D G Australia Pty Ltd v Alexander (No 2) No. Scciv-03-139
[2003] SASC 222
•16 July 2003
D.G. AUSTRALIA PTY LTD v ALEXANDER (NO 2)
[2003] SASC 222Magistrates Appeal: Civil
PERRY J. (ex tempore) In this matter I gave judgment on 17 June 2003 dismissing the appeal by the defendant to an action in the civil division of the Magistrates Court. The judgment appealed from was for $14,600.74. This was held to be the balance of the contract price for the installation by the respondent of an airconditioning system in the appellant’s house.
The appellant now seeks leave to appeal to the Full Court.
An appeal to the Full Court from an order determining an appeal by a single judge of this Court from the decision of a magistrate will only be granted if the matter involves a point of law or point of principle of general importance, or exceptionally, where there are clear indications of an injustice having occurred.
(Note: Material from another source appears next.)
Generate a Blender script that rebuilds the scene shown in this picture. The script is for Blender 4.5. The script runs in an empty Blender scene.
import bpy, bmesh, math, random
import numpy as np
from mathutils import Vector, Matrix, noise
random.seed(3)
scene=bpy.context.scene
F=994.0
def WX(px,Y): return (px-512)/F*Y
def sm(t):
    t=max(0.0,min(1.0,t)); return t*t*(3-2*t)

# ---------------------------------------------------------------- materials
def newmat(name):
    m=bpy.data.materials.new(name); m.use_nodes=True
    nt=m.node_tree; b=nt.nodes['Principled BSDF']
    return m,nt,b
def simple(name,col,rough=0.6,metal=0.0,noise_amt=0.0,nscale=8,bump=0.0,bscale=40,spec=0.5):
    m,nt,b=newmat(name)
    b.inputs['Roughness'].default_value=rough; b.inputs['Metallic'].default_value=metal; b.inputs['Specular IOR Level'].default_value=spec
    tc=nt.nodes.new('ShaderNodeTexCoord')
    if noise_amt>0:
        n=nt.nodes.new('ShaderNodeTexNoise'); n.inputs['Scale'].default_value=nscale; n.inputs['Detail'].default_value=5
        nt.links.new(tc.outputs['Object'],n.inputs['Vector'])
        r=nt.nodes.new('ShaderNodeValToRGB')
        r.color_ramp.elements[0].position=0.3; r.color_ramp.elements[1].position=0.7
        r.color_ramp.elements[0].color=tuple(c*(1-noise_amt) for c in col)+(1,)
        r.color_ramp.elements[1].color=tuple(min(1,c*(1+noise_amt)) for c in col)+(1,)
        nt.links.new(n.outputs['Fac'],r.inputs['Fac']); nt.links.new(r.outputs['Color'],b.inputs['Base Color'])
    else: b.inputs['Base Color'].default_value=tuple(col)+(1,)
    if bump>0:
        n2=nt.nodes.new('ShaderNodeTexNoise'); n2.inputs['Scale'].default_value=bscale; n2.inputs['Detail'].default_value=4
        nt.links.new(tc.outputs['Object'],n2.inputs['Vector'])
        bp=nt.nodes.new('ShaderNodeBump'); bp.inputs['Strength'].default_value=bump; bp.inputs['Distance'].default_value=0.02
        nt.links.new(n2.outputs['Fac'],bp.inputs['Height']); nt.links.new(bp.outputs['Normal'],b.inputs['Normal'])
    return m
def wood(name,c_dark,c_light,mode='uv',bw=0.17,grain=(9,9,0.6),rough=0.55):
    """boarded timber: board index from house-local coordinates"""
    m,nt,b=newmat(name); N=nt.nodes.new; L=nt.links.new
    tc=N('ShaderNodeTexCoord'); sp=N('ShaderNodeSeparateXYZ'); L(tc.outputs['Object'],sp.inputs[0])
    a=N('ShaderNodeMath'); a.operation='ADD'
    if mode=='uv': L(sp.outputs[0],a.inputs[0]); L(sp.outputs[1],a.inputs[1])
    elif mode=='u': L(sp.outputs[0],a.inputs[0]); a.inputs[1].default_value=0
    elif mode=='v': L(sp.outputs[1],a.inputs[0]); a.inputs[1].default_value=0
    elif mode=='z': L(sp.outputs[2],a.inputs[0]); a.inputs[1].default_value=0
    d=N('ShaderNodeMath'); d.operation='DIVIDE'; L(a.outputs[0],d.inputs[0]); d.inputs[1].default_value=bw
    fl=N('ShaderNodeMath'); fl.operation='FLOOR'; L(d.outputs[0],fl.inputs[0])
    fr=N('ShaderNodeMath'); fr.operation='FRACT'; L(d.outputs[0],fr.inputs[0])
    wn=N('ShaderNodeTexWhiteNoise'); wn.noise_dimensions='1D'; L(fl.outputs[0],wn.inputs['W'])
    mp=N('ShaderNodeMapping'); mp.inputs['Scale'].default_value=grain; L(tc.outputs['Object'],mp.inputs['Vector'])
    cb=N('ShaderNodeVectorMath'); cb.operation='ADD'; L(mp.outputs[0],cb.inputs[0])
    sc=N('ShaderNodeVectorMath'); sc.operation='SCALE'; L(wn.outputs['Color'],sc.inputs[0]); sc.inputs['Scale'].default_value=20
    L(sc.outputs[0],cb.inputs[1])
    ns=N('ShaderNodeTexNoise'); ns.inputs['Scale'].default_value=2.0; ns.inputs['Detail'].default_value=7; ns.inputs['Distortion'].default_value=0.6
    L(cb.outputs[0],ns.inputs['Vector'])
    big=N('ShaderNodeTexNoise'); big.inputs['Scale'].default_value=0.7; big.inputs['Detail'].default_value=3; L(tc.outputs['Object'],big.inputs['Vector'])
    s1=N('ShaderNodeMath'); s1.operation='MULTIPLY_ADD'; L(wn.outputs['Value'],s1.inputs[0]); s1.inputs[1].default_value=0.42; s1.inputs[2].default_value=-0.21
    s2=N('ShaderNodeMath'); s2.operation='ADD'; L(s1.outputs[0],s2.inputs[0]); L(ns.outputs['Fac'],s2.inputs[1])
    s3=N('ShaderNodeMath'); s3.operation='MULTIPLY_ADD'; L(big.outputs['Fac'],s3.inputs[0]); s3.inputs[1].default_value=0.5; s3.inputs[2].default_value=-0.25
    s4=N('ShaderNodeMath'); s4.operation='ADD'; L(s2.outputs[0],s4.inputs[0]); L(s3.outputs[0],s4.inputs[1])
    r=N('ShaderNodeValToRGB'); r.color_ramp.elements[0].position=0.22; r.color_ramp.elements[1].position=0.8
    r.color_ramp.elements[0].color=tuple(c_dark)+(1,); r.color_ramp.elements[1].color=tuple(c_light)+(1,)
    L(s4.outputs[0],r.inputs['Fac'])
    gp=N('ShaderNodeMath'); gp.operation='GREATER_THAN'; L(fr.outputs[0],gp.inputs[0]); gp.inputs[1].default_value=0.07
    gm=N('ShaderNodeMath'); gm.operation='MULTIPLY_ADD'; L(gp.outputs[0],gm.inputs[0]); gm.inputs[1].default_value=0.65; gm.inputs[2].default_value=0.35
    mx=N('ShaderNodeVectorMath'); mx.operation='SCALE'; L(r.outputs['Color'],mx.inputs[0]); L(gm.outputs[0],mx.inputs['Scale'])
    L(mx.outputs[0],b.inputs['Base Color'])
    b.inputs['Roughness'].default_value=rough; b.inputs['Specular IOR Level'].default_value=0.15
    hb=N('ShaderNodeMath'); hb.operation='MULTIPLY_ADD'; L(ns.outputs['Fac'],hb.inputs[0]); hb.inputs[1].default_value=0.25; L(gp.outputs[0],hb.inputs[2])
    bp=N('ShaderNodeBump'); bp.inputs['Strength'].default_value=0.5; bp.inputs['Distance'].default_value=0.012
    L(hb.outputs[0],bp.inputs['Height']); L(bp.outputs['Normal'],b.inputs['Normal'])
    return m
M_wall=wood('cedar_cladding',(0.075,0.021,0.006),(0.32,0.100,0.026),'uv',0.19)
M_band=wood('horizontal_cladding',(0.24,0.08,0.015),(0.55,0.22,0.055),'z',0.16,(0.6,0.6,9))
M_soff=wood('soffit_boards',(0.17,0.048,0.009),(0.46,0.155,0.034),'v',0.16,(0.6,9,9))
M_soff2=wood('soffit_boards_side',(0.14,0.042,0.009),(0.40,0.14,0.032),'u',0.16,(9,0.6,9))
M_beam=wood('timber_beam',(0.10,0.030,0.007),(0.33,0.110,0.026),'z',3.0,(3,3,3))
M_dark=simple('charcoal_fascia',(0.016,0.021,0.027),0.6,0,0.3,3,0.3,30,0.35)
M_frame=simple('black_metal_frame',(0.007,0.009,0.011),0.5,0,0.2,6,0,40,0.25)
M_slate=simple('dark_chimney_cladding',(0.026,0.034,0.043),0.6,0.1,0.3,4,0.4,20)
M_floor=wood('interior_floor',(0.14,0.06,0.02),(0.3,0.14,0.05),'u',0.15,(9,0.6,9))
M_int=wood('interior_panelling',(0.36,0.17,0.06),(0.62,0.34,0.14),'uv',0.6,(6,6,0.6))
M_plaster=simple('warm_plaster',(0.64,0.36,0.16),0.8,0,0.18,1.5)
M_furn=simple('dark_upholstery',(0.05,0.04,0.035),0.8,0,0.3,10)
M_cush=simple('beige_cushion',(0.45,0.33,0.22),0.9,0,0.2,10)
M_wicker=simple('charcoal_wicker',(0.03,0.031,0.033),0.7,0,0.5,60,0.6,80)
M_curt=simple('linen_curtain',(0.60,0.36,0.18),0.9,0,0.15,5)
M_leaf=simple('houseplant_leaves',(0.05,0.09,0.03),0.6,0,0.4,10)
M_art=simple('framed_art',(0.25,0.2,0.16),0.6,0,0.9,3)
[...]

In this case, the principal reason for the dismissal of the appeal was what was perceived to be a lack of evidence as to whether or not the installation of the airconditioner constituted building work within the meaning of the Building Work Contractors Act 1995 (“the Act”). Plainly, the evidentiary basis for the determination of that question was, despite the arguments put to me by Mr Keen for the appellant on the hearing of the application for leave to appeal, not clearly established at the trial.
In that sense, the main aspect of the appeal to this Court, or at least the main issue upon which the outcome of the appeal turned, involved purely factual questions. In my view, no important question of principle is involved as to that aspect of the matter.
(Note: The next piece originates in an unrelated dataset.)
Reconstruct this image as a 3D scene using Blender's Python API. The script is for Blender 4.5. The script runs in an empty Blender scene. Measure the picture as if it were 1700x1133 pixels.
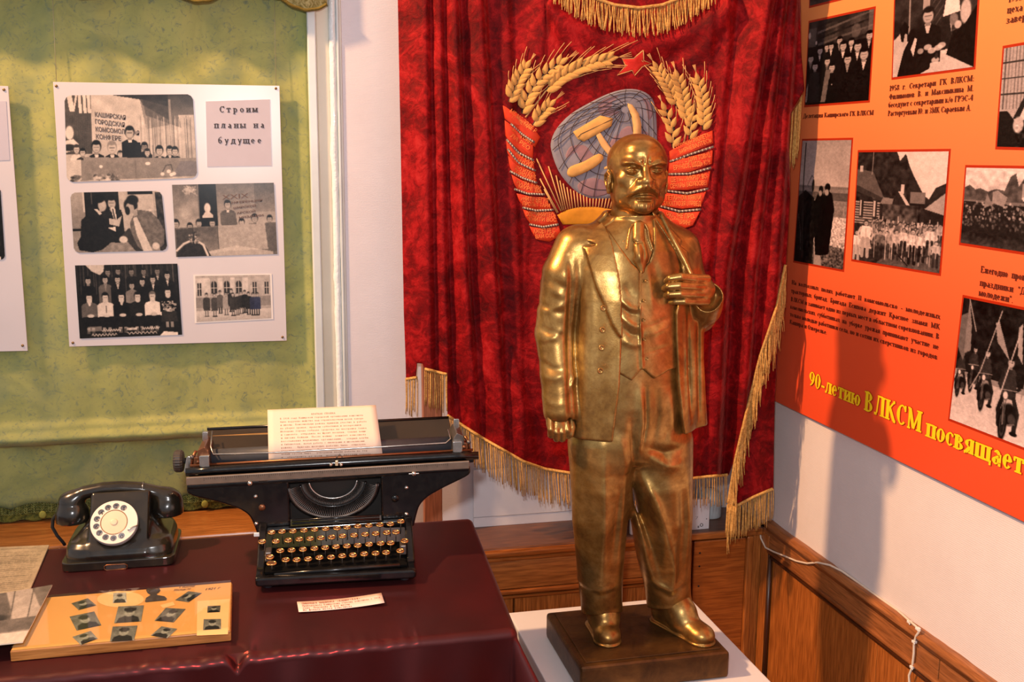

Furthermore, despite Mr Keen’s suggestion that ducted domestic airconditioning systems were “generically” building work, and were necessarily to be regarded as such, in my view what activity constitutes building work which might be associated with the installation of such systems within the meaning of the Act will always depend upon the circumstances of individual cases. There is no overriding principle which can be identified, which will necessarily provide the same answer in all cases.
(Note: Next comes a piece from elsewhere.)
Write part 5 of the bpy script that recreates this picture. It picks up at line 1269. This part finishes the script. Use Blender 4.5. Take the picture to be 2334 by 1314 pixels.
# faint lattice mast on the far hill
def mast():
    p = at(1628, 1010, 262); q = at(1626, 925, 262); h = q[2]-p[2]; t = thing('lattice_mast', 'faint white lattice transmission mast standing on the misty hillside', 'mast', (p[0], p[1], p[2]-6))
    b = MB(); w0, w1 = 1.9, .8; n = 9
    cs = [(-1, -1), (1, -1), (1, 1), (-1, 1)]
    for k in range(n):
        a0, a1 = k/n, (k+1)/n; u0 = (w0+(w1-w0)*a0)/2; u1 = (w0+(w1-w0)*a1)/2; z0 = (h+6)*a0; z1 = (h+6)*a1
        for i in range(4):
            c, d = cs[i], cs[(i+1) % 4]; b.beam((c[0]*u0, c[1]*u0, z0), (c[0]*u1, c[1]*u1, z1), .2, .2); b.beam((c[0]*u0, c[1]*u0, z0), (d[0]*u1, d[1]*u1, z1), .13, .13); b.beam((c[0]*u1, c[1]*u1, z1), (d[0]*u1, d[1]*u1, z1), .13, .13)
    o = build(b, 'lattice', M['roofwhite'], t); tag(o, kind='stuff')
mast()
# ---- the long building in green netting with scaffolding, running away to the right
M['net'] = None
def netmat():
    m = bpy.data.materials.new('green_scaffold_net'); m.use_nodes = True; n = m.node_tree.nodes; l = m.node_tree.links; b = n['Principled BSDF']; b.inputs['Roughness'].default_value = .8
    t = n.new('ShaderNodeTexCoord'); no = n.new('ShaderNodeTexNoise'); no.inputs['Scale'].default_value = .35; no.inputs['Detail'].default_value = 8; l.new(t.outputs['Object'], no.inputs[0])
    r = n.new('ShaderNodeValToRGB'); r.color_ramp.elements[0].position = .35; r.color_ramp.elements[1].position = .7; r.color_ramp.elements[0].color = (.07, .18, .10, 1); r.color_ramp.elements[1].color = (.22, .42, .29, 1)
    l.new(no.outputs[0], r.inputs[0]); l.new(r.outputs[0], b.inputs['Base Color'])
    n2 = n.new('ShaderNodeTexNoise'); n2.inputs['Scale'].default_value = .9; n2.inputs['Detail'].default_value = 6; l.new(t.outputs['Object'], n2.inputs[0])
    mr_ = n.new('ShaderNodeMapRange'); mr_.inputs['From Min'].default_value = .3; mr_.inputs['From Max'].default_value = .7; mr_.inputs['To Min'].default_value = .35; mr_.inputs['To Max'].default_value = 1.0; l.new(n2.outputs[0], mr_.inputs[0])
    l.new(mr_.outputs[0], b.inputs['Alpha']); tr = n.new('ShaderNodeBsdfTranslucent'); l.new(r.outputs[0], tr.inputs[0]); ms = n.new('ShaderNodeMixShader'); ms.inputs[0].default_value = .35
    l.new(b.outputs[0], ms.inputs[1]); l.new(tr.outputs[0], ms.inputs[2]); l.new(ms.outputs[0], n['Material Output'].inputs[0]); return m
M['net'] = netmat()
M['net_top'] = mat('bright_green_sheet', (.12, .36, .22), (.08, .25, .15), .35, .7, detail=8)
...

Furthermore, there is nothing to suggest that the question whether the installation of domestic air conditioners by contractors who do not hold a licence under the Act, arises often.
Mr Keen raised an argument that a question of policy as to s 28 of the Act arises, namely, what he suggested was the policy implicit in s 28(1)(e) of the Act. He suggested that this was that the builder should obtain the personal signature of the building owner to the contract, to avoid disputes. In this case the document held to constitute the contract was not signed by the building owner. But the necessity for such contract only arises if the work involved was in fact building work under the Act, and for the reasons given in my judgment on the hearing of the appeal, the evidence failed to establish that that was so.
Insofar as the proposed notice of appeal challenges the rejection of the appellant’s argument that the magistrate erred in his findings as to the content of the contract pursuant to which the work was performed, this involves a purely factual question, and the evaluation of the evidence of various witnesses.
Mr Keen has said everything which could be said in favour of the grant of leave, but for the reasons which I have indicated, I am not persuaded that this is a proper case in which to grant leave. When they are closely scrutinised, it seems to me that none of the issues sought to be agitated on appeal would justify the attention of the Full Court.
The application is dismissed.
[AFTER HEARING SUBMISSIONS AS TO COSTS]
There will be no order as to the costs of the application.